In America and in the world in general, we have pernicious poverty and homelessness. Some people, even in social media and in other areas of the public, make it a sick past time to mock the poor or those in poverty either by slick, disgraceful memes or materialistic advice words. The truth is that poverty is not caused by a character flaw. It is caused by an economic system that rewards heavily the select few at the expense of the majority working class and the poor. Tons of people are poor by many circumstances not because of idleness or laziness. Those, who mock the poor or the homeless (who should be ashamed of themselves), should instead inspire the poor and give people hope for the future. Part of that hope is advocating for economic justice, working in charities, promoting dignity for the poor and homeless, and supporting real programs that address poverty (including economic inequality). That is how real change transpires. That is why I won't make quotes and say words that dehumanize the value of someone because of their wealth. I will mention that all humans are equal regardless of wealth. It is necessary to fight poverty by showing compassion not degradation and with a plan for economic justice in a forthright fashion.


There is also the important, historic teachers' strike movement in the red state of West Virginia. These teachers want a pay increase as they have some of the lowest wages in the United States involving education. Men, women, and children are all a part of his legitimate movement. By March 6, they made the state to have a five percent increase in teachers' pay and public employees in general.
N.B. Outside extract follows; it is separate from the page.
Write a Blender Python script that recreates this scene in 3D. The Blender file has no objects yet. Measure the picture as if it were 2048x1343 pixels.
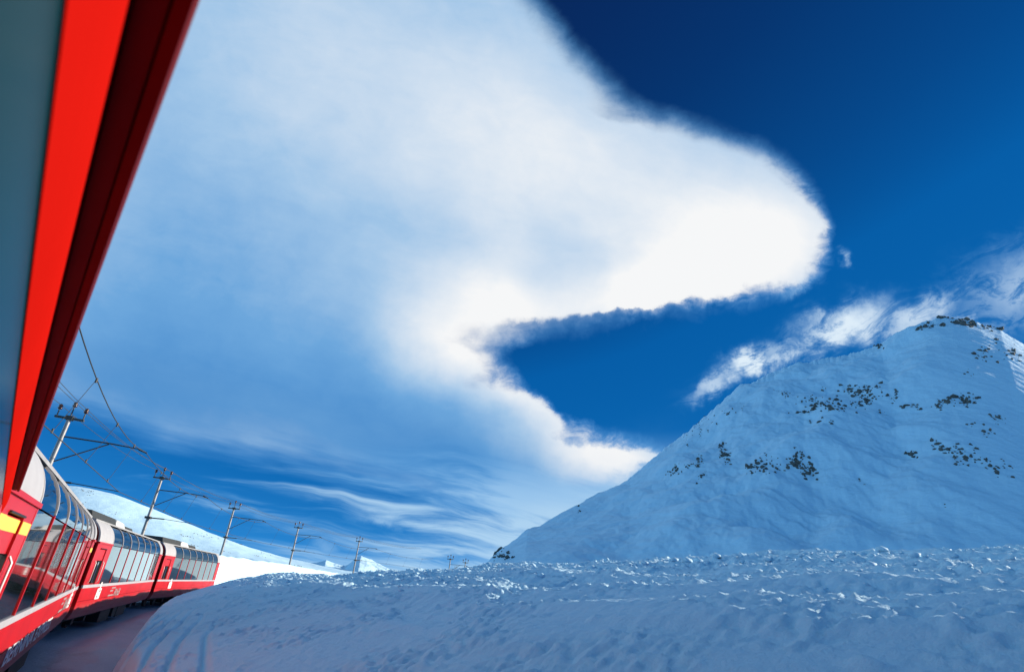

Not to mention that workers in West Virginia are taking on further causes like defending unions and working for economic justice. This development shows that the resistance of the Trump regime's efforts to attack working class people. Mitch Carmichael has been on the wrong side of the issue of social justice too. In the final analysis, workers and families in West Virginia plus nationwide don't deserve austerity measures in a massive scale. They deserve dignity, solidarity, and real investments to build up their own standards of living. They deserve to live in a world where jobs with living wages transpire and oppression is eliminated.

The West Virginia School Service Professional Association, which represents cafeteria workers, clerical staff and bus drivers, joined the strike movement. The bus drivers' refusal to move students was critical in convincing county school superintendents to keep the schools closed. Many activists came into Charleston, West Virginia to protest for change too. West Virginia is known for its history in workers' radical activism in fighting for better benefits, better working conditions, and for justice in general. Joe Manchin is known for promoting more corporate tax cuts and his DLC, centrist, and tired rhetoric. According to the West Virginia Center on Budget and Policy, these and other cuts eliminated $425 million in state revenue each year. Teachers in Arizona, Oklahoma, and in other states are preparing to strike too. The labor rights movement is here to stay as exemplified in the actions of the heroic West Virginian teachers.